Write the listing out again, all of it, word for word.

> GIVEN INFORMATION:
- - - - - - -
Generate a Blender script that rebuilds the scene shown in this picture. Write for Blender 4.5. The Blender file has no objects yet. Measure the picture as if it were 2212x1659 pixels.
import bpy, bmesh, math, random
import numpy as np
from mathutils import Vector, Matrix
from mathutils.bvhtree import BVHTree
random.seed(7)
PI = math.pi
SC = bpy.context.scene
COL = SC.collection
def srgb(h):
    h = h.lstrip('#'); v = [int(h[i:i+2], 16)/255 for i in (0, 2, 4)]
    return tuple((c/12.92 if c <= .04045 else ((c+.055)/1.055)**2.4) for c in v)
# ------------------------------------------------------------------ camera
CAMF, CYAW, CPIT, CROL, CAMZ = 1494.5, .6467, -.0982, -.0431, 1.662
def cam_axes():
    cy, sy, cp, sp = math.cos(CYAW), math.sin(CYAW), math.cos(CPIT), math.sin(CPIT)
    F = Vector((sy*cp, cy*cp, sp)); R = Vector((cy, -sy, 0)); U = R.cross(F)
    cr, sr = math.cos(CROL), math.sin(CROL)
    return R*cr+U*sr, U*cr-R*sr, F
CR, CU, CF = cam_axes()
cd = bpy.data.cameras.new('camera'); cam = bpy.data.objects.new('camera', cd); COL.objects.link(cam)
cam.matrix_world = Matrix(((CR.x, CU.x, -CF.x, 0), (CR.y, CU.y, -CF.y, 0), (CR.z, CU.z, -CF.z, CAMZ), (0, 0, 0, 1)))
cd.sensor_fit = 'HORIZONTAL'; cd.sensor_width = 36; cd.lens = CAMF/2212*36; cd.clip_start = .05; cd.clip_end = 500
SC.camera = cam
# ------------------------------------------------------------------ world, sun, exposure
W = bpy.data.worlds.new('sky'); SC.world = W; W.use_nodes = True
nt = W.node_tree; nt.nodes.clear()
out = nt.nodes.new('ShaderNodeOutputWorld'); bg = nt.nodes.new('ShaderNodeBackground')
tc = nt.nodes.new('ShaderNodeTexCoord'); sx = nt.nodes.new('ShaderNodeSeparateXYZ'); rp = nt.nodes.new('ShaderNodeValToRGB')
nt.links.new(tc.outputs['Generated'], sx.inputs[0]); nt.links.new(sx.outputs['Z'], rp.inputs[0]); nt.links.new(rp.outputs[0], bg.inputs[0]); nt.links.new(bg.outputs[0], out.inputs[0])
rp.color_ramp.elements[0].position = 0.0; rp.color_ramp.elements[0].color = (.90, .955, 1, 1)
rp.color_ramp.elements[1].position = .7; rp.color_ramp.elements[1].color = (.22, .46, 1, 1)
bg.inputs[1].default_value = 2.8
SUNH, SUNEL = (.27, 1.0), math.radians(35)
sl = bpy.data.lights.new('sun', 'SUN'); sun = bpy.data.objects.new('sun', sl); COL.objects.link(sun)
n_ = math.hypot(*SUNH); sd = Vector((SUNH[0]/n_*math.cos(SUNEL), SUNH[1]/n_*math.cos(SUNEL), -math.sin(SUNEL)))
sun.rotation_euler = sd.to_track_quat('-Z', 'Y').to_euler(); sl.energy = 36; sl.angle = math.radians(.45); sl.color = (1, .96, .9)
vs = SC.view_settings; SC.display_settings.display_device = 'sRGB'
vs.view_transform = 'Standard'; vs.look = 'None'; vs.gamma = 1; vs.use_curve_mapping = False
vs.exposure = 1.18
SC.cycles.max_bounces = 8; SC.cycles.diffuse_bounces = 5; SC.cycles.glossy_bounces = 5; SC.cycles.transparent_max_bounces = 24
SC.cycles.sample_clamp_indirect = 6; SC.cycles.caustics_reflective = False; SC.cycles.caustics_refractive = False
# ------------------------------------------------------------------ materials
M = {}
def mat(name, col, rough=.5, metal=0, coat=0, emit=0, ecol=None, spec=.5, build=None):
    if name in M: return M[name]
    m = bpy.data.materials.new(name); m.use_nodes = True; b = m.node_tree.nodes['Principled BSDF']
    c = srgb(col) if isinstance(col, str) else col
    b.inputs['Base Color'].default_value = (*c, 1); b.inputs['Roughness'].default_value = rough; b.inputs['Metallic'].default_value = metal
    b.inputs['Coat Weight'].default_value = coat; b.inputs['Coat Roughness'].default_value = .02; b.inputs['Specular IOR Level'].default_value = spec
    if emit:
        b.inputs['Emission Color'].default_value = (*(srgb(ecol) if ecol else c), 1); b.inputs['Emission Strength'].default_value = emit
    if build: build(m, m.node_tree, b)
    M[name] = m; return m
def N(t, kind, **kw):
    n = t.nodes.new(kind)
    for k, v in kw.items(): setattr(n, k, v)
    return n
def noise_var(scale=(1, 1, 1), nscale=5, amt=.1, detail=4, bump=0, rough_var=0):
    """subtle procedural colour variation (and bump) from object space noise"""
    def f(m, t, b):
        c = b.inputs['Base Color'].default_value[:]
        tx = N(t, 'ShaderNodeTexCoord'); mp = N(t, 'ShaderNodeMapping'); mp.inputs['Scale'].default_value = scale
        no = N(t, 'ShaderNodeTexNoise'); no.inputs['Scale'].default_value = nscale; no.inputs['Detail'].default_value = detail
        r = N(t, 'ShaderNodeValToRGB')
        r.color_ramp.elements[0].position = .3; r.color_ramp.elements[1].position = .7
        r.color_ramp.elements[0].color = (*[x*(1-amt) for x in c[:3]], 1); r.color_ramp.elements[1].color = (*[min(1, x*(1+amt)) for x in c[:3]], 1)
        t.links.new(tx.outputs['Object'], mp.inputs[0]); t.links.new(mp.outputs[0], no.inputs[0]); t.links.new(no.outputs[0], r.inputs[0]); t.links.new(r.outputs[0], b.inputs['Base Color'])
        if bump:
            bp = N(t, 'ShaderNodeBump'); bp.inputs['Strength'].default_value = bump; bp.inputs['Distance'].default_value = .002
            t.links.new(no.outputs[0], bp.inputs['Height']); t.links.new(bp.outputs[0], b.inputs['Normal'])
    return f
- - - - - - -
> REPLY TO THE TASK:
Generate a Blender script that rebuilds the scene shown in this picture. Write for Blender 4.5. The Blender file has no objects yet. Measure the picture as if it were 2212x1659 pixels.
import bpy, bmesh, math, random
import numpy as np
from mathutils import Vector, Matrix
from mathutils.bvhtree import BVHTree
random.seed(7)
PI = math.pi
SC = bpy.context.scene
COL = SC.collection
def srgb(h):
    h = h.lstrip('#'); v = [int(h[i:i+2], 16)/255 for i in (0, 2, 4)]
    return tuple((c/12.92 if c <= .04045 else ((c+.055)/1.055)**2.4) for c in v)
# ------------------------------------------------------------------ camera
CAMF, CYAW, CPIT, CROL, CAMZ = 1494.5, .6467, -.0982, -.0431, 1.662
def cam_axes():
    cy, sy, cp, sp = math.cos(CYAW), math.sin(CYAW), math.cos(CPIT), math.sin(CPIT)
    F = Vector((sy*cp, cy*cp, sp)); R = Vector((cy, -sy, 0)); U = R.cross(F)
    cr, sr = math.cos(CROL), math.sin(CROL)
    return R*cr+U*sr, U*cr-R*sr, F
CR, CU, CF = cam_axes()
cd = bpy.data.cameras.new('camera'); cam = bpy.data.objects.new('camera', cd); COL.objects.link(cam)
cam.matrix_world = Matrix(((CR.x, CU.x, -CF.x, 0), (CR.y, CU.y, -CF.y, 0), (CR.z, CU.z, -CF.z, CAMZ), (0, 0, 0, 1)))
cd.sensor_fit = 'HORIZONTAL'; cd.sensor_width = 36; cd.lens = CAMF/2212*36; cd.clip_start = .05; cd.clip_end = 500
SC.camera = cam
# ------------------------------------------------------------------ world, sun, exposure
W = bpy.data.worlds.new('sky'); SC.world = W; W.use_nodes = True
nt = W.node_tree; nt.nodes.clear()
out = nt.nodes.new('ShaderNodeOutputWorld'); bg = nt.nodes.new('ShaderNodeBackground')
tc = nt.nodes.new('ShaderNodeTexCoord'); sx = nt.nodes.new('ShaderNodeSeparateXYZ'); rp = nt.nodes.new('ShaderNodeValToRGB')
nt.links.new(tc.outputs['Generated'], sx.inputs[0]); nt.links.new(sx.outputs['Z'], rp.inputs[0]); nt.links.new(rp.outputs[0], bg.inputs[0]); nt.links.new(bg.outputs[0], out.inputs[0])
rp.color_ramp.elements[0].position = 0.0; rp.color_ramp.elements[0].color = (.90, .955, 1, 1)
rp.color_ramp.elements[1].position = .7; rp.color_ramp.elements[1].color = (.22, .46, 1, 1)
bg.inputs[1].default_value = 2.8
SUNH, SUNEL = (.27, 1.0), math.radians(35)
sl = bpy.data.lights.new('sun', 'SUN'); sun = bpy.data.objects.new('sun', sl); COL.objects.link(sun)
n_ = math.hypot(*SUNH); sd = Vector((SUNH[0]/n_*math.cos(SUNEL), SUNH[1]/n_*math.cos(SUNEL), -math.sin(SUNEL)))
sun.rotation_euler = sd.to_track_quat('-Z', 'Y').to_euler(); sl.energy = 36; sl.angle = math.radians(.45); sl.color = (1, .96, .9)
vs = SC.view_settings; SC.display_settings.display_device = 'sRGB'
vs.view_transform = 'Standard'; vs.look = 'None'; vs.gamma = 1; vs.use_curve_mapping = False
vs.exposure = 1.18
SC.cycles.max_bounces = 8; SC.cycles.diffuse_bounces = 5; SC.cycles.glossy_bounces = 5; SC.cycles.transparent_max_bounces = 24
SC.cycles.sample_clamp_indirect = 6; SC.cycles.caustics_reflective = False; SC.cycles.caustics_refractive = False
# ------------------------------------------------------------------ materials
M = {}
def mat(name, col, rough=.5, metal=0, coat=0, emit=0, ecol=None, spec=.5, build=None):
    if name in M: return M[name]
    m = bpy.data.materials.new(name); m.use_nodes = True; b = m.node_tree.nodes['Principled BSDF']
    c = srgb(col) if isinstance(col, str) else col
    b.inputs['Base Color'].default_value = (*c, 1); b.inputs['Roughness'].default_value = rough; b.inputs['Metallic'].default_value = metal
    b.inputs['Coat Weight'].default_value = coat; b.inputs['Coat Roughness'].default_value = .02; b.inputs['Specular IOR Level'].default_value = spec
    if emit:
        b.inputs['Emission Color'].default_value = (*(srgb(ecol) if ecol else c), 1); b.inputs['Emission Strength'].default_value = emit
    if build: build(m, m.node_tree, b)
    M[name] = m; return m
def N(t, kind, **kw):
    n = t.nodes.new(kind)
    for k, v in kw.items(): setattr(n, k, v)
    return n
def noise_var(scale=(1, 1, 1), nscale=5, amt=.1, detail=4, bump=0, rough_var=0):
    """subtle procedural colour variation (and bump) from object space noise"""
    def f(m, t, b):
        c = b.inputs['Base Color'].default_value[:]
        tx = N(t, 'ShaderNodeTexCoord'); mp = N(t, 'ShaderNodeMapping'); mp.inputs['Scale'].default_value = scale
        no = N(t, 'ShaderNodeTexNoise'); no.inputs['Scale'].default_value = nscale; no.inputs['Detail'].default_value = detail
        r = N(t, 'ShaderNodeValToRGB')
        r.color_ramp.elements[0].position = .3; r.color_ramp.elements[1].position = .7
        r.color_ramp.elements[0].color = (*[x*(1-amt) for x in c[:3]], 1); r.color_ramp.elements[1].color = (*[min(1, x*(1+amt)) for x in c[:3]], 1)
        t.links.new(tx.outputs['Object'], mp.inputs[0]); t.links.new(mp.outputs[0], no.inputs[0]); t.links.new(no.outputs[0], r.inputs[0]); t.links.new(r.outputs[0], b.inputs['Base Color'])
        if bump:
            bp = N(t, 'ShaderNodeBump'); bp.inputs['Strength'].default_value = bump; bp.inputs['Distance'].default_value = .002
            t.links.new(no.outputs[0], bp.inputs['Height']); t.links.new(bp.outputs[0], b.inputs['Normal'])
    return f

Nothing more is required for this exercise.